Los procesos de estandarización de las lenguas autóctonas abarcan: la elaboración y reglamentación de alfabetos, el desarrollo de diferentes estilos de expresión escrita, la aplicación de reglas de ortografía y puntuación, y el rescate y creación de léxico según la tradición y las necesidades y usos actuales. Su utilización como lengua escrita, al proceder de culturas orales, constituye un cambio especialmente significativo que, si bien posibilita la apropiación de nuevas formas culturales, exige un tratamiento cuidadoso, ya que puede romper con importantes aspectos tradicionales propios, habida cuenta la estrecha relación entre lengua y cultura a la que hemos venido refiriéndonos. Su uso y desarrollo deben basarse, además, en investigaciones psico-lingüísticas y socio-lingüísticas, tanto básicas como aplicadas.

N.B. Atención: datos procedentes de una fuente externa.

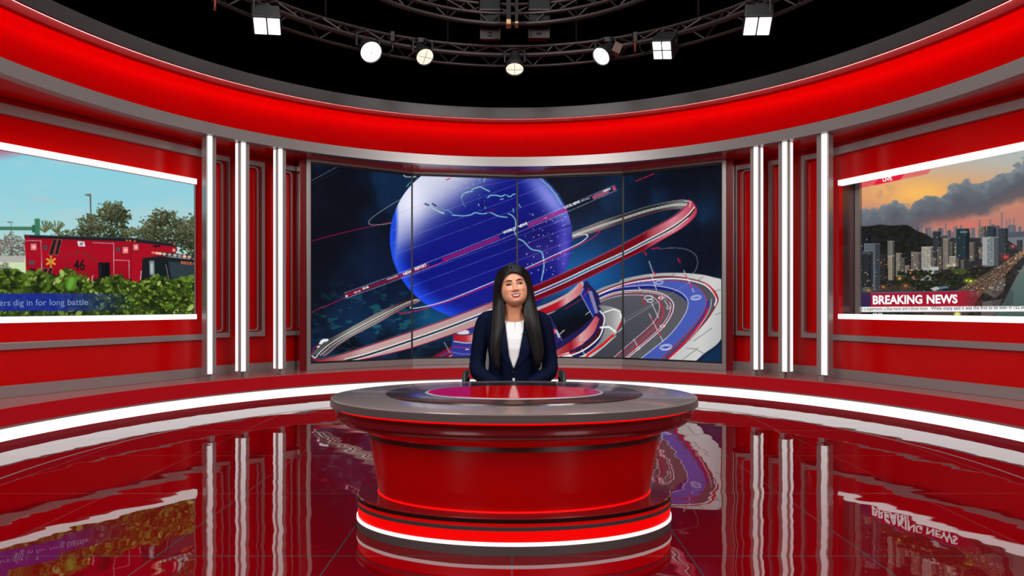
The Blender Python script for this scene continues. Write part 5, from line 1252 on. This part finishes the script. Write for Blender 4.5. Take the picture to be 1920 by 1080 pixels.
# ---- hair: cap on the skull, back fall, and two front falls of strands
hairV, hairF = [], []
def addm(m):
    n0 = len(hairV); hairV.extend(m.V); hairF.extend([tuple(i + n0 for i in f) for f in m.F])
cap = MB(); rows = []
for i, z in enumerate(np.linspace(-.10, .1375, 26)):
    w = np.interp(z - .0, HZc + .012, HW) if z < .1 else np.interp(z, [.1, .118, .130, .1375], [.058, .040, .021, .002])
    bk = np.interp(z, [-.10, -.03, .03, .08, .11, .1375], [.075, .105, .116, .104, .075, .003]); fr = np.interp(z, [-.10, .02, .055, .085, .1, .118, .13, .1375], [-.022, -.015, -.02, .045, .060, .050, .030, .003])
    if z < .0: w = .080
    row = []
    for j in range(48):
        a = 2 * PI * j / 48; c, s_ = math.cos(a), math.sin(a)
        yy = (bk if s_ > 0 else fr) * s_
        row.append((( w + .010) * c, yy if s_ > 0 else -abs(fr) * abs(s_) if fr > 0 else abs(fr) * abs(s_) * .6, z))
    rows += row
cap.add(HW3(rows), gridf(26, 48)); cap.F.append(tuple(range(25 * 48, 26 * 48))); addm(cap)
back = MB(); rows = []
bz = [(1.25, 3.955, .082, .05), (1.18, 3.965, .083, .05), (1.10, 3.975, .085, .045), (1.03, 4.00, .088, .04), (.96, 4.045, .095, .03), (.86, 4.06, .09, .022), (.78, 4.055, .07, .01)]
for z, y, a, b in bz:
    for j in range(24):
        an = 2 * PI * j / 24; rows.append((PX + a * math.cos(an), y + b * math.sin(an), z))
back.add(rows, gridf(len(bz), 24)); back.F += [tuple(range(24)), tuple(range(6 * 24, 7 * 24))]; addm(back)
def pxa(x, y, yy): return np.array(px2(x, y, yy))
L_in = [(959, 510), (947.5, 517), (939.5, 529), (937.5, 542), (938.5, 556), (944, 570), (945.5, 600), (941, 628), (937, 662), (937, 697)]
L_out = [(955, 497), (942, 503), (933, 513), (928, 530), (926, 552), (925, 579), (921.6, 620), (920, 647), (921.5, 667), (930, 692)]
R_in = [(960, 510), (971, 511.5), (980.5, 517), (987, 530), (990, 548), (987, 564), (983, 580), (985, 604), (996, 650), (1005, 690)]
R_out = [(958, 496), (974, 499), (984, 505), (993, 520), (999, 545), (1003.5, 572), (1010, 596), (1014, 621), (1019, 660), (1013, 686)]
Yin = [3.80, 3.802, 3.812, 3.828, 3.835, 3.838, 3.825, 3.806, 3.796, 3.79]
Yout = [3.845, 3.868, 3.882, 3.882, 3.875, 3.852, 3.826, 3.808, 3.80, 3.795]
RH = random.Random(21)
for inn, out in ((L_in, L_out), (R_in, R_out)):
    for layer in range(3):
        nS = 30 if layer < 2 else 22
        for q in range(nS):
            t = (q + .5) / nS; jit = RH.uniform(-.02, .02); ctrl = []
            cut = 0 if layer != 1 else RH.choice((0, 0, 1))
            for k in range(10):
                a, b = pxa(*inn[k], Yin[k]), pxa(*out[k], Yout[k])
                tt = min(1, max(0, t + jit * (1 if k > 2 else .3)))
                p = a * (1 - tt) + b * tt; bulge = math.sin(PI * tt) * (.014 if k > 5 else .012)
                p[1] -= bulge - layer * .008 + (.006 if k < 3 else 0); p += np.array((RH.uniform(-.0012, .0012), 0, 0)) * (k > 3); ctrl.append(p)
            if cut: ctrl[-1] = ctrl[-1] * .5 + ctrl[-2] * .5
            ctrl[-1][2] += RH.uniform(-.016, .03)
            P = catmull(ctrl, 4); n_ = len(P)
            rr_ = [(.0052 if layer < 2 else .007) * (1.0 if i < n_ * .7 else max(.12, 1 - (i - n_ * .7) / (n_ * .3) * .88)) * (.75 if i < 4 else 1) for i in range(n_)]
            addm(MB().tube(P, rr_, 6, True, .55, (0, 1, 0)))
hair = mesh('hair', hairV, hairF, HAIRM, person, True)

# ---- blazer, top, sleeves
TS = [(1.076, 3.925, .060, .050, .060), (1.066, 3.928, .105, .054, .072), (1.050, 3.93, .150, .066, .086), (1.015, 3.93, .178, .082, .100), (.96, 3.93, .180, .102, .106), (.90, 3.93, .170, .120, .106), (.84, 3.93, .160, .122, .100), (.78, 3.935, .152, .114, .098), (.73, 3.94, .152, .110, .098), (.67, 3.95, .160, .112, .102), (.60, 3.96, .172, .116, .108), (.53, 3.97, .178, .118, .112)]
tsz = np.array([q[0] for q in TS])[::-1]; tsd = [np.array([q[c] for q in TS])[::-1] for c in range(1, 5)]
def torso_rings(zs, grow=0.0, k=128):
    V = []
    for z in zs:
        yc, a, bf, bb = [np.interp(z, tsz, d) for d in tsd]
        for j in range(k):
            an = 2 * PI * j / k; c, s = math.cos(an), math.sin(an); e = 2 / 2.35
            V.append((PX + (a + grow) * math.copysign(abs(c) ** e, c), yc + ((bb if s > 0 else bf) + grow) * math.copysign(abs(s) ** e, s), z))
    return V
def front_y(x, z, grow=0.0):
    yc, a, bf, _ = [np.interp(z, tsz, d) for d in tsd]; q = min(.995, abs(x - PX) / (a + grow)); return yc - (bf + grow) * (1 - q ** 2.35) ** (1 / 2.35)
def inv(x, y): d = 3.82; return ((x - CXP) * d / F, EYE + (HZ - y) * d / F)
VP = np.array([inv(*p) for p in ((944.5, 590), (946, 602), (946.5, 625), (948, 645), (953, 665), (962, 691), (964, 691), (973, 668), (979.5, 650), (982, 630), (983, 602), (984, 590))])
VT = max(p[1] for p in VP)
def inV(x, z):
    c = False; n = len(VP)
    for i in range(n):
        (ax, az), (bx, bz_) = VP[i], VP[(i + 1) % n]
        if (az > z) != (bz_ > z) and x < (bx - ax) * (z - az) / (bz_ - az) + ax: c = not c
    return c or (z >= VT - .004 and abs(x - PX) < .062)
zs = np.linspace(.53, 1.076, 150); V = torso_rings(zs, .0, 220); k = 220
Fc = []
for f in gridf(150, k):
    cx = sum(V[i][0] for i in f) / 4; cy_ = sum(V[i][1] for i in f) / 4; cz = sum(V[i][2] for i in f) / 4
    if cy_ < 3.925 and inV(cx, cz): continue
    if cz < .675 and cy_ < 3.93 and abs(cx - PX) < (.675 - cz) * .35: continue
    Fc.append(f)
bl = MB().add(V, Fc)
for s in (-1, 1):
    sh = [(PX + s * .098, 3.935, 1.016), (PX + s * .135, 3.935, 1.022), (PX + s * .172, 3.935, 1.006), (PX + s * .194, 3.935, .945), (PX + s * .208, 3.938, .86), (PX + s * .2185, 3.94, .78), (PX + s * .222, 3.925, .722), (PX + s * .208, 3.885, .686), (PX + s * .165, 3.82, .664), (PX + s * .115, 3.775, .640), (PX + s * .098, 3.758, .630)]
    P = catmull(sh, 4); n_ = len(P)
    R_ = np.interp(np.linspace(0, 1, n_), [0, .10, .22, .4, .55, .62, .75, .9, 1], [.036, .045, .051, .050, .0495, .050, .046, .036, .034])
    R_ = [r + .0012 * math.sin(i * 1.9) * (1 if n_ * .45 < i < n_ * .85 else .2) for i, r in enumerate(R_)]
    bl.tube(P, R_, 24, True, 1.0, (0, 1, 0))
blazer = bl.build('blazer', NAVY, person, True, 'navy blazer')
def patch(name, outline, grow, th, m, parent):    # a cloth piece lying on the front of the torso
    O = np.array([inv(*p) for p in outline]); bm = bmesh.new()
    vs = [bm.verts.new((x, 0, z)) for x, z in O]; bm.faces.new(vs)
    bmesh.ops.triangulate(bm, faces=bm.faces[:])
    for _ in range(3): bmesh.ops.subdivide_edges(bm, edges=[e for e in bm.edges if e.calc_length() > .008], cuts=1, use_grid_fill=False); bmesh.ops.triangulate(bm, faces=bm.faces[:])
    for v in bm.verts: v.co.y = front_y(v.co.x, v.co.z, grow)
    r = bmesh.ops.extrude_face_region(bm, geom=bm.faces[:])
    for v in [g for g in r['geom'] if isinstance(g, bmesh.types.BMVert)]: v.co.y += th
    bmesh.ops.recalc_face_normals(bm, faces=bm.faces)
    me = bpy.data.meshes.new(name); bm.to_mesh(me); bm.free(); return link(name, me, m, parent, True, None, 40)
patch('lapel', [(943.5, 597), (946.8, 602), (947.2, 625), (948.8, 645), (953.6, 665), (963, 692), (957, 688), (944, 672), (933, 655), (927, 643), (934, 640), (930, 634), (932, 612), (938, 598)], .008, .006, NAVYL, blazer)
patch('lapel', [(985.5, 597), (982.2, 602), (981.2, 630), (978.6, 650), (972.4, 668), (962.6, 693), (970, 688), (986, 672), (999, 654), (1003, 641), (996, 638), (1000, 631), (997, 612), (990, 598)], .009, .006, NAVYL, blazer)
bx_, bz2 = inv(961.5, 698.5)
MB().lathe([(.0075, 0), (.0085, .001), (.0085, .003), (.005, .004)], 16, Matrix.Translation((bx_, front_y(bx_, bz2, .003), bz2)) @ Matrix.Rotation(PI / 2, 4, 'X')).build('button', BLACK, blazer, True)
# white top under the blazer
zs = np.linspace(.54, .990, 70); k = 96
V = torso_rings(zs, -.006, k); tops = torso_rings([.990], -.006, k)
ring = []
for j in range(k):
    x, y, z = tops[j]; an = math.atan2(y - 3.93, x - PX)
    ring.append((PX + .066 * math.cos(an), 3.925 + .062 * math.sin(an), 1.010 if y > 3.93 else .9965 + .06 * (x - PX) ** 2 / .0316))
mid = [tuple((np.array(a) * .45 + np.array(b) * .55) + np.array((0, 0, .004))) for a, b in zip(tops, ring)]
V += mid + ring
MB().add(V, gridf(72, k)).build('white_top', WHITEC, person, True, 'white top with a small slit at the neck')
sx_, sz_ = inv(965.5, 603); m = MB()
m.tube([(sx_, front_y(sx_, sz_ - .004, -.004) - .001, sz_ - .004), (sx_ + .0008, front_y(sx_, sz_ - .03, -.0055), sz_ - .03), (sx_ + .0006, front_y(sx_, sz_ - .05, -.0055), sz_ - .05)], [.0012, .0008, .0003], 6)
m.build('neck_slit', mat('shadow grey slit', (150, 120, 110), .8), person, True)
# trousers and shoes (behind the desk)
tm = MB()
for s in (-1, 1):
    tm.tube(catmull([(PX + s * .075, 4.05, .53), (PX + s * .10, 3.92, .535), (PX + s * .115, 3.80, .525), (PX + s * .12, 3.715, .49), (PX + s * .122, 3.715, .40), (PX + s * .122, 3.80, .25), (PX + s * .122, 3.87, .09)], 5), list(np.interp(np.linspace(0, 1, 31), [0, .3, .5, .62, 1], [.098, .082, .066, .06, .044])), 16)
tm.build('trousers', TRM_, person, True)
for s in (-1, 1):
    x = PX + s * .122
    MB().tube([(x, 3.915, .045), (x, 3.87, .05), (x, 3.81, .038), (x, 3.755, .022), (x, 3.73, .016)], [.034, .040, .036, .030, .014], 14, True, .9, (0, 0, 1)).build('shoe', BLACK, person, True)
# clip-on microphone on the lapel
mx_, mz_ = inv(984, 625.5)
my_ = front_y(mx_, mz_, .012)
mic = thing('lapel_microphone', 'tiny black clip-on microphone on the left lapel of the navy blazer', 'microphone', (mx_, my_, mz_))
MB().tube([(mx_ - .015, my_ - .004, mz_ + .001), (mx_ - .006, my_ - .006, mz_)], .0042, 10).build('capsule', BLACK, mic, True, None, 50)
MB().bbox(mx_ - .006, mx_ + .008, my_ - .006, my_ + .001, mz_ - .004, mz_ + .004).build('clip', mat('dark clip', (50, 52, 56), .3, metal=.5), mic)
MB().tube(catmull([(mx_ + .008, my_, mz_), (mx_ + .012, my_ - .001, mz_ - .012), (mx_ + .010, my_ + .002, mz_ - .035), (mx_ + .004, my_ + .004, mz_ - .07)], 5), .0012, 6).build('cable', BLACK, mic, True)
# ================================================================== LIGHT AND CAMERA
def area(name, loc, target, size, power, col=(1, 1, 1), sy=None):
    l = bpy.data.lights.new(name, 'AREA'); l.energy = power; l.color = col; l.size = size
    if sy: l.shape = 'RECTANGLE'; l.size_y = sy
    o = bpy.data.objects.new(name, l); COL.objects.link(o); o.location = loc
    o.rotation_euler = (Vector(target) - Vector(loc)).to_track_quat('-Z', 'Y').to_euler(); return o
area('key_softbox', (-2.0, -0.6, 3.6), (0, 4.2, 1.0), 1.4, 150, (1, .96, .92))
area('fill_softbox', (2.2, -0.6, 3.4), (0, 4.2, 1.0), 1.4, 115, (1, .97, .94))
area('overhead_fill', (0, 4.0, 5.6), (0, 4.0, 0), 4.5, 130, (1, .97, .95))  # unseen overhead light added to brighten floor and walls
area('wall_wash_west', (2.0, 1.0, 4.6), (-4.0, 6.3, 1.4), 1.2, 50)
area('wall_wash_east', (-2.0, 1.0, 4.6), (4.0, 6.3, 1.4), 1.2, 50)
w = bpy.data.worlds.new('studio'); SC.world = w; w.use_nodes = True
w.node_tree.nodes['Background'].inputs['Color'].default_value = (0, 0, 0, 1)
cam = bpy.data.cameras.new('camera'); co = bpy.data.objects.new('camera', cam); COL.objects.link(co)
co.location = (0, 0, EYE); co.rotation_euler = (PI / 2, 0, 0)
cam.sensor_width = 36; cam.sensor_fit = 'HORIZONTAL'; cam.lens = 36 * F / 1920; cam.shift_y = (HZ - 540) / 1920.0
cam.clip_start = 0.05
SC.camera = co
SC.view_settings.view_transform = 'Standard'; SC.view_settings.look = 'None'; SC.view_settings.gamma = 1; SC.view_settings.exposure = 0
SC.view_settings.use_curve_mapping = False
SC.cycles.max_bounces = 6; SC.cycles.diffuse_bounces = 3; SC.cycles.glossy_bounces = 4
SC.cycles.use_denoising = True; SC.cycles.sample_clamp_indirect = 4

(1) Poco después de terminado este trabajo se produjo la firma del primero de los acuerdos de paz previstos entre el Gobierno mexicano y el EZLN, calificado como histórico por ambas partes. Sus puntos fundamentales fueron: envío al Congreso de una propuesta conjunta conteniendo una nueva relación entre los pueblos indígenas, la sociedad y el Estado; remisión por ambas partes al Congreso de una serie de propuestas de alcance nacional; y diversos compromisos específicos para el estado de Chiapas, entre los cuales una mayor autonomía para los indígenas y una consiguiente reforma parcial de la Constitución local.